Graduation was held in the high school auditorium. I remember lining up in the first floor hallway and marching into the auditorium. The students and their locations were:
Lincoln Township: Janice Calkins, Donna Evans, Marvin Jacobs, Carolyn Knee, Ronald Ritnour and Janice Sickels.
Washington Township: Len Bauer, Kay Cullen, Joyce Helvie, Richard Johnston, Kathleen Lovely, Dennis Quinn, Dolores Scott and Janice Williams.
Carl Township: Maurice Palmer, Elaine Rex, Larry Spring, Beverly Truman and Sandra Wilkinson.
Colony Township: Dallas Blazek, Larry Palma and Donald Shinkle.
Douglas Township: Gary Anderson, Robert Best, Wayne Orstad and Glenda Sturdevant.
Quincy Township: Gary Kuhn, Carolyn Moore, Stephanie Richey and Donna Westlake.
Prescott Township: William Scanlan.
Nodaway Township: Dorothy Bradway, Carolyn Hamman and Dennis King.
Jasper Township: John Adams, Evelyn Everett, Janet Goldsmith, Michel Leonard, Ramona Lynam and Daniel Sullivan.
Mercer Township: Doloris Bovaird, William Goldsmith, Patricia Hogan, Lawrence Peterson, Ronald Rogers and Ellen Sullivan.
Grant Township: Janet Brotherton and Larry Casey.
Union Township was the only one without a represented graduate.

The traditional picture of all of us lined up on the steps on the east side of the high school appeared on the front page of the Free Press the following Thursday, May 23, 1957.  (The quality of the picture was not good enough to copy here.)

One more tidbit my diary reminds me of was that we had to memorize and recite the Creed of Iowa at graduation.

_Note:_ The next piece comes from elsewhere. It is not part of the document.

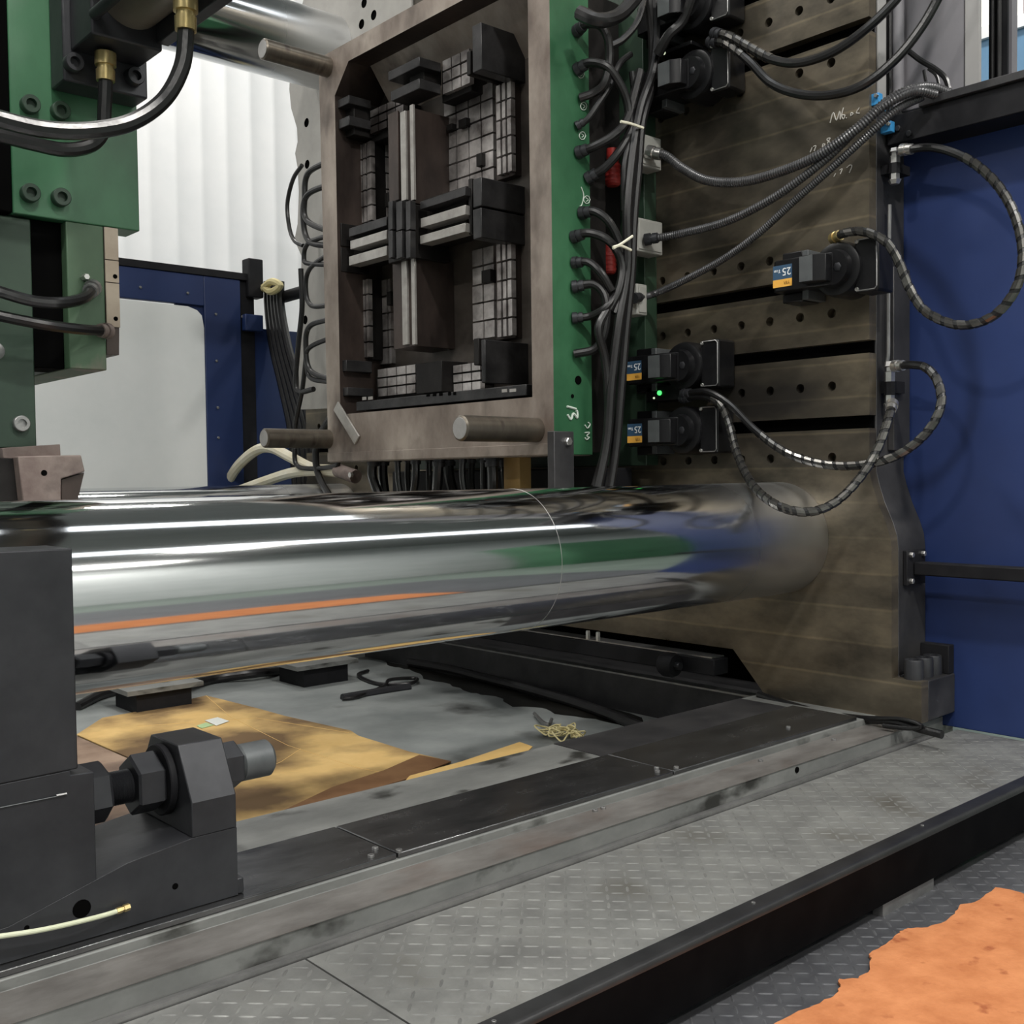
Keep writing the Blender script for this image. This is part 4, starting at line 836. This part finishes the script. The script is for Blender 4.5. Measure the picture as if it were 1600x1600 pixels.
for k, (L, lab) in enumerate(((((1418, 78), (1440, 95), (1462, 108), (1478, 122), (1484, 140)), 'black cable dropping in an arc behind the ribbed conduits'), (((1452, 108), (1464, 118), (1470, 138)), 'short black cable curving down onto the black beam'), (((1445, 110), (1447, 122), (1450, 134)), 'short straight black cable end above the black beam'))):
    hose('cable', lab, [at(x, y, X=4.75) for x, y in L], .013 if k else .016, 'rubber', 'cable')
hose('floor_cable', 'black cable lying along the platen foot to the walkway', [at(1185, 1085, X=4.46), at(1230, 1100, X=4.45), at(1290, 1116, X=4.44), at(1350, 1124, X=4.42), at(1400, 1128, X=4.4), at(1440, 1140, X=4.38), at(1472, 1148, X=4.37)], .018, 'rubber', 'cable')
hose('floor_cable', 'thin black cable looped beside the platen foot corner', [at(1300, 1120, X=4.42), at(1360, 1122, X=4.40), at(1410, 1124, X=4.38), at(1440, 1134, X=4.36), at(1420, 1138, X=4.36), at(1380, 1134, X=4.36)], .010, 'rubber', 'cable')
# ================================================================== moving mold half (left)
ml = thing('moving_mold_half', 'green painted moving mold half with a side cylinder plate', 'mold', (1.3, 4.3, 1.5))
def yb(name, x0, x1, z0, z1, y0, y1, mat, bevel=.004, par=None): return B(x0, x1, y0, y1, z0, z1, name=name, mat=mat, parent=par or ml, bevel=bevel)
yb('side_plate', 1.145, 1.566, 2.277, 3.6, 3.70, 3.82, 'green_paint')
for (x, y) in ((45, 165), (92, 175), (45, 303), (93, 310)):
    bolt(at(x, y, Y=3.70), (0, -1, 0), .030, .03, 'cap_screw', 'green_dark', ml)
yb('back_plate', 0.70, 1.144, 2.28, 3.6, 3.703, 5.9, 'slot_black'); yb('gap_shade_block', 1.206, 1.3115, 1.786, 2.276, 3.745, 3.9, 'slot_black')  # black block beside the core plate paints in the shade of the gap
yb('core_plate', 1.312, 1.438, 1.785, 2.276, 3.70, 5.7, 'green_worn')
MB().prism([(1.4385, 1.84), (1.482, 1.84), (1.487, 2.0), (1.487, 2.276), (1.4385, 2.276)], 'y', 3.70, 5.7).build('parting_plate', 'mold_core', ml, .002)
yb('wear_strip', 1.4392, 1.486, 1.935, 2.085, 3.694, 3.6995, 'tan_plate', .001); yb('wear_strip', 1.4392, 1.486, 2.165, 2.274, 3.694, 3.6995, 'tan_plate', .001); yb('wear_strip', 1.4392, 1.486, 2.088, 2.162, 3.694, 3.6995, 'tan_plate', .001)
for (x, y) in ((180, 432), (181, 498)): MB().lathe(at(x, y, Y=3.6935), (0, 1, 0), [(0, .008), (.002, .008)], 12).build('hole', 'slot_black', ml)
yb('side_column', 1.02, 1.205, 1.517, 2.27, 3.72, 4.2, 'green_dark'); yb('inner_column', 1.205, 1.23, 1.517, 1.69, 3.80, 4.2, 'tan_plate')  # the column's darker green paints in the shadow it stands in
bolt(at(32, 662, Y=3.72), (0, -1, 0), .026, .02, 'cap_screw', 'worn_steel', ml)
MB().lathe(at(-6, 548, Y=3.715), (0, 1, 0), [(0, .02), (.006, .03), (.01, .03)], 20).build('ring', 'worn_steel', ml)
fb = thing('chamfered_block', 'rusty brown chamfered steel block under the green mold half', 'steel block', (1.2, 3.8, 1.36))
def xz(l, Y): return [(at(x, y, Y=Y).x, at(x, y, Y=Y).z) for x, y in l]
MB().prism(xz(((3, 700), (94, 694), (95, 712), (60, 720), (5, 716)), 3.70), 'y', 3.70, 4.0).build('cap_plate', 'rust_block', fb, .002)
MB().prism(xz(((28, 713), (62, 712), (127, 711), (133, 737), (96, 748), (96, 785), (36, 785)), 3.64), 'y', 3.64, 4.0).build('block', 'rust_block', fb, .004)
MB().prism(xz(((96, 749), (132, 738), (121, 785), (96, 785)), 3.66), 'y', 3.66, 4.0).build('lower_chamfer', 'mold_core', fb, .002)
MB().prism(xz(((-30, 716), (27, 716), (35, 790), (-30, 790)), 3.69), 'y', 3.69, 4.0).build('shadow_side', 'mold_dark', fb, .002)
MB().lathe(at(69, 739, Y=3.639), (0, 1, 0), [(0, .010), (.002, .010)], 10).build('hole', 'slot_black', fb)
# hydraulic core cylinder, pointing at the viewer
hy = thing('core_cylinder', 'hydraulic core pull cylinder jutting out from the green plate', 'hydraulic cylinder', (1.42, 3.7, 2.95))
B(1.275, 1.555, 3.58, 3.699, 2.70, 3.25, name='flange', mat='dark_steel', parent=hy, bevel=.006)
B(1.30, 1.53, 3.40, 3.58, 2.80, 3.20, name='head', mat='dark_steel', parent=hy, bevel=.006)
MB().cyl((1.43, 2.1, 2.955), (1.43, 3.40, 2.955), .108, 40).build('barrel', 'barrel_paint', hy)
for (x, z) in ((1.31, 3.10), (1.31, 2.86)): MB().cyl((x, 2.1, z), (x, 3.4, z), .018, 12).build('tie_rod', 'dark_steel', hy)
B(1.51, 1.55, 2.1, 3.40, 2.82, 2.90, name='guide_rail', mat='dark_steel', parent=hy, bevel=.003)
for (x, y) in ((56 * 2, 101), (207, 122)): bolt(at(x, y, Y=3.58), (0, -1, 0), .030, .035, 'cap_screw', 'dark_steel', hy)
hose('hydraulic_hose', 'thick black hose with brass fitting swinging across the green plate', [at(290, 5, Y=2.95), at(290, 60, Y=2.95), at(283, 108, Y=2.95), at(255, 157, Y=2.96), at(205, 191, Y=2.97), at(140, 204, Y=2.98), at(70, 202, Y=3.0), at(0, 186, Y=3.02), at(-60, 165, Y=3.05)], .0235, 'rubber', 'hose', fit=('brass', 4.2))
hose('hydraulic_hose', 'black hose with brass fitting dropping behind the thick hose', [at(165, 92, Y=3.50), at(165, 130, Y=3.50), at(163, 175, Y=3.50), at(160, 208, Y=3.50), at(140, 228, Y=3.5), at(100, 234, Y=3.5), at(50, 224, Y=3.5), at(0, 212, Y=3.5), at(-50, 205, Y=3.5)], .0225, 'rubber', 'hose', fit=('brass', 4.0))
hose('water_hose', 'black hose curling up to a fitting on the green column', [at(145, 450, Y=3.68), at(130, 466, Y=3.60), at(95, 473, Y=3.55), at(50, 470, Y=3.55), at(0, 456, Y=3.55), at(-50, 440, Y=3.6)], .019, 'rubber', 'hose', fit=('worn_steel', 2.5))
hose('water_hose', 'black hose running flat to the lower fitting of the green column', [at(167, 517, Y=3.68), at(130, 515, Y=3.62), at(80, 509, Y=3.58), at(30, 500, Y=3.58), at(-40, 485, Y=3.6)], .018, 'rubber', 'hose', fit=('rust_block', 2.5))
bolt(at(131, 434, Y=3.70), (0, -1, 0), .012, .03, 'nipple', 'bright_steel', ml, False)
# ================================================================== slide foot with adjusting bolt (foreground left)
sf = thing('slide_foot', 'dark grey steel slide foot block standing on the rail', 'slide foot', (0.7, 2.7, .303))
MB().prism([(-.6, .70), (.917, .72), (.917, 1.248), (-.6, 1.262)], 'y', 2.60, 2.775).build('upright', 'dark_steel', sf, .004)
MB().prism([(-.6, .304), (.955, .304), (.955, .705), (.90, .708), (.90, .72), (-.6, .70)], 'y', 2.602, 2.90).build('step_block', 'dark_steel', sf, .003)
MB().prism([(-.6, .304), (1.325, .304), (1.325, .485), (1.2, .485), (1.03, .463), (.75, .385), (-.6, .305)], 'y', 2.60, 2.93).build('base', 'dark_steel', sf, .003)
MB().prism([(2.60, .4852), (2.60, .575), (2.675, .712), (2.845, .712), (2.93, .575), (2.93, .4852)], 'x', 1.20, 1.325).build('lug', 'dark_steel', sf, .003, 12)
B(1.3255, 1.345, 2.605, 2.90, .304, .345, name='wiper', mat='dark_steel', parent=sf, bevel=.003)
for (x, y, r) in ((128, 1420, .022), (274, 1385, .008), (42, 1450, .006)):
    MB().lathe(at(x, y, Y=2.599), (0, 1, 0), [(0, r), (.002, r)], 16).build('hole', 'slot_black', sf)
strokes([[(0, 1262), (105, 1241)]], .0012, 'clamp_grey', 'seam', sf, 'Y', 2.599); strokes([[(88, 1243), (104, 1240)]], .003, 'worn_steel', 'chip', sf, 'Y', 2.599)
bz, by = .607, 2.765
ab = thing('adjusting_bolt', 'heavy threaded adjusting bolt with nuts through the slide foot lug', 'bolt', (1.2, by, bz))
MB().cyl((.956, by, bz), (1.04, by, bz), .078, 6, ch=.008, rot=.3).build('bolt_head', 'dark_steel', ab)
P_ = [(0, .040)]
for k in range(20): P_ += [(.004 + k * .0065, .0445), (.0073 + k * .0065, .039)]
MB().lathe((1.04, by, bz), (1, 0, 0), P_ + [(.16, .04), (.46, .04)], 24).build('threaded_shank', 'dark_steel', ab)
MB().cyl((1.105, by, bz), (1.178, by, bz), .080, 6, ch=.006, rot=.5).build('lock_nut', 'dark_steel', ab)
MB().cyl((1.179, by, bz), (1.199, by, bz), .095, 32, ch=.003).build('washer', 'black_paint', ab)
MB().cyl((1.326, by, bz), (1.41, by, bz), .066, 6, ch=.005, rot=.5).build('end_nut', 'dark_steel', ab)
MB().cyl((1.41, by, bz), (1.515, by, bz), .052, 32, ch=.010).build('round_end', 'clamp_grey', ab)
hose('lube_tube', 'thin clear yellow lubrication tube with a brass end on the slide foot', [at(198, 1418, Y=2.585), at(170, 1428, Y=2.58), at(120, 1441, Y=2.57), at(60, 1454, Y=2.57), at(0, 1463, Y=2.57), at(-40, 1468, Y=2.57)], .006, 'clear_tube', 'tube', fit=('brass', 5.5, 1))
# ================================================================== behind: blue fence, cables, cream hoses
fe = thing('blue_fence', 'dark blue steel guard fence with a frosted pane behind the tie bars', 'fence', (3.5, 8.4, 0))
MB().box(1.0, 4.09, 8.40, 8.46, 2.84, 3.09).build('top_rail', 'fence_blue', fe, .006)
MB().box(1.0, 4.55, 8.39, 8.47, 3.09, 3.15).build('cap_rail', 'black_paint', fe, .004)
MB().box(3.85, 4.0899, 8.43, 8.455, 2.6, 2.8399).build('corner_gusset', 'fence_blue', fe)
MB().box(4.09, 4.42, 8.40, 8.46, 0.0, 3.09).build('stile', 'fence_blue', fe, .006)
MB().box(4.42, 4.56, 8.42, 8.46, 0.0, 3.09).build('hinge_post', 'black_paint', fe, .006)
MB().box(4.56, 5.6, 8.44, 8.47, 0.0, 2.70).build('side_panel', 'fence_blue', fe, .004)
MB().box(4.43, 4.60, 8.34, 8.41, 2.66, 2.80).build('hinge', 'fence_blue', fe, .008)
B(4.48, 4.62, 8.36, 8.48, 2.95, 3.28, name='post_cap', mat='black_paint', parent=fe, bevel=.01)
MB().prism([(1.0, .9), (4.088, .9), (4.088, 2.66), (4.07, 2.76), (4.03, 2.80), (3.95, 2.825), (1.0, 2.838)], 'y', 8.41, 8.425).build('pane', 'frosted', fe)
for (x, y) in ((219, 449), (293, 458), (337, 491), (338, 564), (340, 637), (341, 684), (378, 495)): bolt(at(x, y, Y=8.40), (0, -1, 0), .012, .012, 'bolt', 'worn_steel', fe, False)
tag(MB().tube([at(440, 465, X=4.75), at(500, 448, X=4.75)], .05, 12).build('cable_hanger', 'black_paint'), 'black arm holding the tied cable bundle at the fence', 'arm')
GK = 'black cables hanging from the arm by the fence'
for k in range(5):
    x0 = 418 + k * 5
    hose('hanging_cable', ('outermost', 'second', 'middle', 'fourth', 'innermost')[k] + ' of the cables hanging in the tied bundle by the fence',
         [at(x0, 440, X=4.7), at(x0 + 1, 480, X=4.7), at(x0 + 8 + k, 540, X=4.7), at(x0 + 24 + k * 2, 610, X=4.7), at(x0 + 38 + k * 3, 680, X=4.7), at(x0 + 46 + k * 2, 780, X=4.7)], .035, 'rubber_matt', 'cable', GK)
tag(MB().tube(spline([at(410, 452, X=4.62), at(424, 440, X=4.60), at(438, 446, X=4.62), at(424, 456, X=4.60), at(412, 448, X=4.62)], 5), .03, 8).build('rope_tie', 'twine'), 'beige rag tied around the cable bundle by the fence', 'tie')
GF = 'cables looping at the far edge of the platen'
for k, (L, lab, r) in enumerate(((((498, 248), (482, 270), (476, 310), (480, 345), (498, 365)), 'black cable loop highest at the far mold edge', .022), (((498, 285), (480, 305), (474, 345), (484, 378), (500, 385)), 'black cable loop just under the highest one', .022), (((472, 258), (458, 280), (449, 318), (452, 355), (460, 376), (474, 384)), 'thin black cable bowed out over the white wall', .016), (((500, 365), (482, 380), (475, 405), (484, 412), (500, 414)), 'grey cable loop beside the dark guide block', .018), (((500, 390), (484, 420), (478, 455), (488, 478), (502, 475)), 'grey cable loop beside the slat ends', .018), (((500, 497), (484, 510), (478, 545), (486, 580), (502, 595)), 'black cable loop low at the far mold edge', .02), (((500, 525), (482, 545), (480, 575), (488, 592), (502, 598)), 'black cable loop lowest at the far mold edge', .018), (((470, 420), (472, 480), (466, 540), (462, 600), (470, 612), (490, 608)), 'long black cable hanging along the far platen edge', .02), (((478, 560), (472, 610), (462, 660), (460, 700), (468, 730), (500, 728), (530, 712)), 'black cable hanging past the guide pin end', .018), (((498, 640), (496, 690), (497, 740), (505, 790)), 'black cable hanging straight under the mold corner', .026))):
    hose('far_cable', lab, [at(524 if x >= 498 else x, y, X=4.25) for x, y in L], r, 'rubber_matt', 'cable', GF)
for (L, lab) in ((((352, 760), (372, 728), (400, 704), (424, 700), (455, 715), (490, 732), (530, 735)), 'cream hose arching up under the guide pin'), (((378, 765), (420, 750), (460, 738), (500, 735), (535, 738)), 'cream hose lying low behind the tie bar')):
    hose('cream_hose', lab, [at(x, y, X=4.3) for x, y in L], .042, 'cream_hose', 'hose', 'cream hoses behind the tie bar')
t = thing('hose_coupling', 'rusty hose coupling joining the cream hoses under the mold corner', 'coupling', at(540, 735, X=4.3))
MB().tube([at(528, 735, X=4.28), at(556, 745, X=4.28)], .05, 12).build('sleeve', 'rust_block', t)
MB().lathe(at(550, 742, X=4.24), (-1, 0, 0), [(0, .02), (.02, .02)], 6).build('bolt', 'bright_steel', t)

I believe it went something like this:

"I believe in Iowa, land of golden grains, whose harvests fill the granaries of the nation, making it opulent with the power of the earth's fruitfulness.
I believe in Iowa, land of limitless prairies, with rolling hills and fertile valleys, with winding and widening streams, with bounteous crops and fruit laden trees, yielding to man their wealth and health.
I believe in our commonwealth, yet young and in the process of making, palpitant with energy and faring forth  with high hope and swift step; and I covenant with the God of my fathers to give myself in service, mind and money, hand and heart, to explore her physical, intellectual and moral resources, to sing her praises truthfully, to keep her politics pure, her ideals high and to make better her schools and churches, her lands and homes, and to make her in fact what she is by divine right, the queen of all the commonwealths."

How many of those 48 students really memorized that? Or were just mumbling along? "Winding and widening"? I bet that got twisted. "Keep her politics pure"? Yeah, right. But I was more idealistic then. Yet unjaded by my years. Who wrote that creed and whose idea was it to have us recite it at graduation?

Truth is, it has been fifty-six years ago and I do still believe in Iowa. I've really never wanted to live any where else.